И вот – картинка. Большая, по тогдашним меркам, квартира в новостройке над заснеженными пустырями просторами, где только росчерки самолетов в сером небе и автобусов в белом поле. Квартира выглядит очень хорошо, стильная, чистая, светлая, без оттенка советской бытовухи, все со вкусом и продуманностью, как часто бывает в мастерских и в домах художников (его основной круг общения; и сам он тогда, кажется, еще зарабатывал на жизнь книжной графикой). Гостиная. Сорокин и Байтов полулежат на креслах. Я сижу на диване у журнального столика над большой «головой» шоколада «от производителя», который надо колоть чуть ли не топором, но вкусен ужасно. Стараюсь не глядеть на шоколадную голову, этого языческого бога слюновыделения, и думать о высоком. Байтов и Сорокин ведут свой диалог первого знакомства. Если это можно назвать диалогом. Тут, понятно, два монолога. Но в этом ничего особенного, учитывая персоналии и общий стиль культурного времени и места. Штука – во временнόм измерении. Время беседы для нас текло по-разному, благодаря разнице то ли в возрасте, то ли в антропологических типах. Один из них произносит нечто, продуманное и точно сформулированное, продуктивное для размышления и обсуждения… Пауза. Я интеллектуально возбуждаюсь. Подождав немного – оживленно реагирую. Пауза еще на пару минут. Все ждем ответа третьего собеседника. Некоторое время я еще думаю в предложенную сторону, потом принимаю решение не перебивать пока молчащего, медитирующего в направлении своего ответа. Начинаю погружаться в свое… Стараюсь отвлечься от шоколадной головы (сколько можно, и так уже съел заметную часть) – неотвратимо заплываю в поток мыслей о девушке, в которую безнадежно влюблен, потом о девушке, которая не безответно влюблена в меня, потом о той, с которой мы просто трахаемся… И вдруг, как будильник в три часа ночи, раздается голос третьего собеседника: одновременно разымчивый и очень собранный. Он глубоко, аргументированно и с легким обломным задором скрытой интеллектуальной провокации отвечает на предыдущую реплику. Пауза. Я интеллектуально возбуждаюсь – и далее по описанному алгоритму.

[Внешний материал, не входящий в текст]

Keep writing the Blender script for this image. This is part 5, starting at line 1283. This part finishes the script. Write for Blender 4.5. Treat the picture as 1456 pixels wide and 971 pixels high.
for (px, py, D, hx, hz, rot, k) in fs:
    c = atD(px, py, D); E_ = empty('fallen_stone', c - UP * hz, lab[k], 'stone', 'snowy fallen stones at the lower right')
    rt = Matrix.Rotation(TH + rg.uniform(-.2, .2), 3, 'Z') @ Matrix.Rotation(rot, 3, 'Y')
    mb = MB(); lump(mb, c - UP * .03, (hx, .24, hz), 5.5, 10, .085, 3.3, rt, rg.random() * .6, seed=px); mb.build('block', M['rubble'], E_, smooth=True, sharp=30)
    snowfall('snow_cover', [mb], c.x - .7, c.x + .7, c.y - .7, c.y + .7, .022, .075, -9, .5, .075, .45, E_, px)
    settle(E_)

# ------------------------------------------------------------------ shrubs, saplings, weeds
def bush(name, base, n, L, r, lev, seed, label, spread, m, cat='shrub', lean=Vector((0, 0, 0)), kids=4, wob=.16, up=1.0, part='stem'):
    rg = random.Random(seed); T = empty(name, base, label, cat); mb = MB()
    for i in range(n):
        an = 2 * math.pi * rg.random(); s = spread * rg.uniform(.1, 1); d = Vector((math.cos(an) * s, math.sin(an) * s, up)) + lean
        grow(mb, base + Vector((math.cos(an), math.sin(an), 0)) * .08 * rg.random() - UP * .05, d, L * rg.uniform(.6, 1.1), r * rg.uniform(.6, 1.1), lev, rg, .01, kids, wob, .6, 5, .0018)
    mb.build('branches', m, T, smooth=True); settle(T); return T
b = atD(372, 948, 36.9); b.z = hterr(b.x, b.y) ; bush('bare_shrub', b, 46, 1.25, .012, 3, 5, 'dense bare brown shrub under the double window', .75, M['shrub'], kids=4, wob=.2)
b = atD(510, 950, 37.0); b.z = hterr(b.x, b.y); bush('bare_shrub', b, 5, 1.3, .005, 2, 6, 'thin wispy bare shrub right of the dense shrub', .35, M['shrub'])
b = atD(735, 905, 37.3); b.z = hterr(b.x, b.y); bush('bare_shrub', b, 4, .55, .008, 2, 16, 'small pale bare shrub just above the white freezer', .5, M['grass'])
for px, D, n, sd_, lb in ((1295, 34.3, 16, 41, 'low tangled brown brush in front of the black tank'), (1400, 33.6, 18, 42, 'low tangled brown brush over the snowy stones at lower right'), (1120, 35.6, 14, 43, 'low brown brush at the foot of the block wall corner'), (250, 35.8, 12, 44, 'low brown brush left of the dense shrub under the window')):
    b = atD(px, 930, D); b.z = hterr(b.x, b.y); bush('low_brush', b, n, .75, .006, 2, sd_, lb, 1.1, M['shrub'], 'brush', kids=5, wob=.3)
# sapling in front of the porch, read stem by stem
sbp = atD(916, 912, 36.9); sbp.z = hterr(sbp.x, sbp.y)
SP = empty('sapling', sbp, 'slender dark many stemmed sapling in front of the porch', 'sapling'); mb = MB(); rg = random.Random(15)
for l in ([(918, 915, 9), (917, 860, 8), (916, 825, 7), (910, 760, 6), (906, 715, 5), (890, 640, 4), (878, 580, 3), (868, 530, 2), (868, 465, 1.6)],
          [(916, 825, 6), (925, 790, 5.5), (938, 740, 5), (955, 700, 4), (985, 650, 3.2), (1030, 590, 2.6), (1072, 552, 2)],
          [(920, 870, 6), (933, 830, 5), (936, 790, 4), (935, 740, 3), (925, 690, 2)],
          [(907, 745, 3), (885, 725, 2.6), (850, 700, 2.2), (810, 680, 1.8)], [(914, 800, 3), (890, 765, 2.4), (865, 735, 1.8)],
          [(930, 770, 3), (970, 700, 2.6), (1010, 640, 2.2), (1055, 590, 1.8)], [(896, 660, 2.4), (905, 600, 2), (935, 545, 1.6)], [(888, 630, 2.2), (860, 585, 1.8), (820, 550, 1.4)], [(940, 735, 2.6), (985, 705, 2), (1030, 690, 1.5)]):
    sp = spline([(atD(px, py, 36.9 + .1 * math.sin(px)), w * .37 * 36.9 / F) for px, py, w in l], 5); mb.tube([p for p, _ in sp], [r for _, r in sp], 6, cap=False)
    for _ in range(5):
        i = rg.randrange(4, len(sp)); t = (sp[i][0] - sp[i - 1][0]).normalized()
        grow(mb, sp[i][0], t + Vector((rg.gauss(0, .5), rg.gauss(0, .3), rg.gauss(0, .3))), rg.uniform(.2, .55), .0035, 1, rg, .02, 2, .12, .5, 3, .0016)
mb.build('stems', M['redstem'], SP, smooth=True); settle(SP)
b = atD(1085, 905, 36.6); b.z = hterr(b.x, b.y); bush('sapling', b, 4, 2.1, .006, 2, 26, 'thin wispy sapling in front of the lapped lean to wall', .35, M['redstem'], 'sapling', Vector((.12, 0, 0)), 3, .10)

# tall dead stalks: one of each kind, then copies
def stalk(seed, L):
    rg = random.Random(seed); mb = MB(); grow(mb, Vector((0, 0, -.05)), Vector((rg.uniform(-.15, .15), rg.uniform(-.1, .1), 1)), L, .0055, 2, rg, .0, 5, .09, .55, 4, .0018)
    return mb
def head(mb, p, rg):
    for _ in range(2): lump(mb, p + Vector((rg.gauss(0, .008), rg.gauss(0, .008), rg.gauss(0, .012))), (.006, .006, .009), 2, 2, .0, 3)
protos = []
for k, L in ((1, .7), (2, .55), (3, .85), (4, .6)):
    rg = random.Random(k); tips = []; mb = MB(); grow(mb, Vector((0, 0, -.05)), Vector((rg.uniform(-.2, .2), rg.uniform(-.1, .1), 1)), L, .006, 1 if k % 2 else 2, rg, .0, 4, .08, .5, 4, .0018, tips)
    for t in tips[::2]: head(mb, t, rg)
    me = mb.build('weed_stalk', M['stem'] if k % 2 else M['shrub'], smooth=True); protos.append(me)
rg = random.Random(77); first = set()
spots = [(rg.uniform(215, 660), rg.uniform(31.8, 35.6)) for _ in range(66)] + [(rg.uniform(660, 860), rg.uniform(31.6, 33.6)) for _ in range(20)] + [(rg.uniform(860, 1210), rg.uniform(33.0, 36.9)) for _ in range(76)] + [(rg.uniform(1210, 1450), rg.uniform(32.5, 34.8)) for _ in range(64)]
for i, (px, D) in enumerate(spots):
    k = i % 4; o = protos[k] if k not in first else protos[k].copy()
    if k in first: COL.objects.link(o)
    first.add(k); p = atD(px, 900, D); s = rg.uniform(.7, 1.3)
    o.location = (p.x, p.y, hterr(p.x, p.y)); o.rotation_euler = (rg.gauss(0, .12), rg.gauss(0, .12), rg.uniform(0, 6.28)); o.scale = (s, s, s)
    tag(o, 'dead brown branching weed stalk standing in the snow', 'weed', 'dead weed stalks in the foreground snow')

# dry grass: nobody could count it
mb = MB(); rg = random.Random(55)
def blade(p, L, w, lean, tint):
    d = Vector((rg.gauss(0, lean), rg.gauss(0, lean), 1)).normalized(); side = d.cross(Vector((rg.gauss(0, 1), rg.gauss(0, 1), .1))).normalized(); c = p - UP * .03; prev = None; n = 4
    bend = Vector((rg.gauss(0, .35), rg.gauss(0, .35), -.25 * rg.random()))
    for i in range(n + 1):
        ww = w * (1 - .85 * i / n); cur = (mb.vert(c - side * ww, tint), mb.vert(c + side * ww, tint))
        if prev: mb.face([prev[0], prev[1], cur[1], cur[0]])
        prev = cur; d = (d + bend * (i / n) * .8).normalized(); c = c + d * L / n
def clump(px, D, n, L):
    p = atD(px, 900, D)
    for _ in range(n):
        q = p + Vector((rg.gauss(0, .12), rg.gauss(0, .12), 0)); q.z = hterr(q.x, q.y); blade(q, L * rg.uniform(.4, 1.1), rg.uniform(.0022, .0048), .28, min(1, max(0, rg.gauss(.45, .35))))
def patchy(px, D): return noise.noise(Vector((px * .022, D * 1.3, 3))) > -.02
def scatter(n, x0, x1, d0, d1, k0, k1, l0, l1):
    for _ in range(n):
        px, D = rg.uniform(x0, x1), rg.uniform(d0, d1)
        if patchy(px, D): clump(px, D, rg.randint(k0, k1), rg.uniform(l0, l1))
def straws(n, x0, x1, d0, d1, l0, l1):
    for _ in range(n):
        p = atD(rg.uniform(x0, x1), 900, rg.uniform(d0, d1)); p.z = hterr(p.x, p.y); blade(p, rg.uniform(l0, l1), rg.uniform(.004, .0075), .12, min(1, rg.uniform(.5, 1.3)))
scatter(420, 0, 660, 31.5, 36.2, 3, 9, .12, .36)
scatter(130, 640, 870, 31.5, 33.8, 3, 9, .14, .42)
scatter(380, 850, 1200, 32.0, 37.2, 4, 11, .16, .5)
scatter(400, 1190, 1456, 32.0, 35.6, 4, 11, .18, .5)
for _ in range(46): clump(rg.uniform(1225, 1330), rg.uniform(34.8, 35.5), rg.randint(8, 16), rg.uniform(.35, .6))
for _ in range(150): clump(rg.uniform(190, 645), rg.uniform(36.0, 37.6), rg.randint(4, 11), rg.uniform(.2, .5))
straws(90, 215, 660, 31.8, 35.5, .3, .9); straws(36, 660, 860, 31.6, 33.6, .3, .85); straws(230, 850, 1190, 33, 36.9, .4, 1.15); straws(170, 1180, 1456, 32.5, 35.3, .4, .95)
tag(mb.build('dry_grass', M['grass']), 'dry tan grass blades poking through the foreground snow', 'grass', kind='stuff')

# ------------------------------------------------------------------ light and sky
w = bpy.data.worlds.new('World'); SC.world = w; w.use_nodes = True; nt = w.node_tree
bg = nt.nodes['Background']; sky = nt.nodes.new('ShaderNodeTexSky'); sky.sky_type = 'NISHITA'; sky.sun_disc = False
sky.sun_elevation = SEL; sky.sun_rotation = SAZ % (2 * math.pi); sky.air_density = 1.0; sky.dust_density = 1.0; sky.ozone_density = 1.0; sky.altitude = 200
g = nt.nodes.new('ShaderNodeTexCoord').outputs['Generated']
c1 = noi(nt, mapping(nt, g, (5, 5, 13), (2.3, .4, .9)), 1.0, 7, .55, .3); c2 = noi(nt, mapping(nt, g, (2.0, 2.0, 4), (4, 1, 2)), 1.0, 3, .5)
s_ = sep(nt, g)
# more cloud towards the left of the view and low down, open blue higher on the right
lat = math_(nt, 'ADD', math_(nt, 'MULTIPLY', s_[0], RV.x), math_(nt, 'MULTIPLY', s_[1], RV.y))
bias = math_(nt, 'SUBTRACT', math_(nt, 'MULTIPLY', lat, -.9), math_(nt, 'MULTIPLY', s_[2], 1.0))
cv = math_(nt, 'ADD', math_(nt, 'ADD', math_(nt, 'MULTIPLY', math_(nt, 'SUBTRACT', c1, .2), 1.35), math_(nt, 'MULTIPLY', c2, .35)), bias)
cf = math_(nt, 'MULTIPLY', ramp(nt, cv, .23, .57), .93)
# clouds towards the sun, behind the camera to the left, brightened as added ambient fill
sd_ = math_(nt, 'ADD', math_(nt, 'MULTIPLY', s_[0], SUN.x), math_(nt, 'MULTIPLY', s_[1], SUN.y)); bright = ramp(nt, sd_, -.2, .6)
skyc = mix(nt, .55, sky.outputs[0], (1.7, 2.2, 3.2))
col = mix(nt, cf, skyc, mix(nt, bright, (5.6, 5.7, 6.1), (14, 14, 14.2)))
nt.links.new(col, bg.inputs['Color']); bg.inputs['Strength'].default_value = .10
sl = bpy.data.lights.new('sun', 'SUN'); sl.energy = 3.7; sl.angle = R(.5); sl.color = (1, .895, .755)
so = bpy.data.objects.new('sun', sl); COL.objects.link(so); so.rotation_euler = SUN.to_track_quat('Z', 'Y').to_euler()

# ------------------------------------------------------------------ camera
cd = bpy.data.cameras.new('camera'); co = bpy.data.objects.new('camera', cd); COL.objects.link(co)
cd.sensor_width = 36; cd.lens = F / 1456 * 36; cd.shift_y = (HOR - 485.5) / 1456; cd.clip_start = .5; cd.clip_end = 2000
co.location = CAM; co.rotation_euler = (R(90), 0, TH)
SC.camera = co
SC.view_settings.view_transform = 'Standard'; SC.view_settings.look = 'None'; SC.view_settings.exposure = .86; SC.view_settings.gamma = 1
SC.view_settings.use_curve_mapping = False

Что касается образа жизни и социального статуса. Я был в этот момент, в середине 1980-х, учителем литературы в школе. Байтов незадолго до того перешел из программистов в сторожа (не совсем простые – при церкви Николы в Кузнецах в Замоскворечье), Сорокин, по образованию инженер, стал художником-оформителем, профессия и свободная, и вполне «практическая»…
Нонконформисты хрущевско-брежневских времен отнюдь не были какой-то люмпенизированной богемной шпаной, нищей, вечно пьяной и социально маргинальной. Попытки представить нонконформистов таким образом несут в себе характерные черты топорности и прямолинейности бывшего официоза: если художественное подполье, то его герои – кто? – ну понятно, персонажи «На дне».
Бóльшая часть реальных делателей «параллельного» искусства и по социальному происхождению, и по личному статусу, и по стилю жизни принадлежала по меньшей мере к среднему классу того общества, со всеми атрибутами: высшим образованием, нормальной, по тогдашним меркам, крышей над головой и работой. Если человек не делал свободного выбора (отнюдь не всегда и не обязательно навеки) и не уходил в «сторожа».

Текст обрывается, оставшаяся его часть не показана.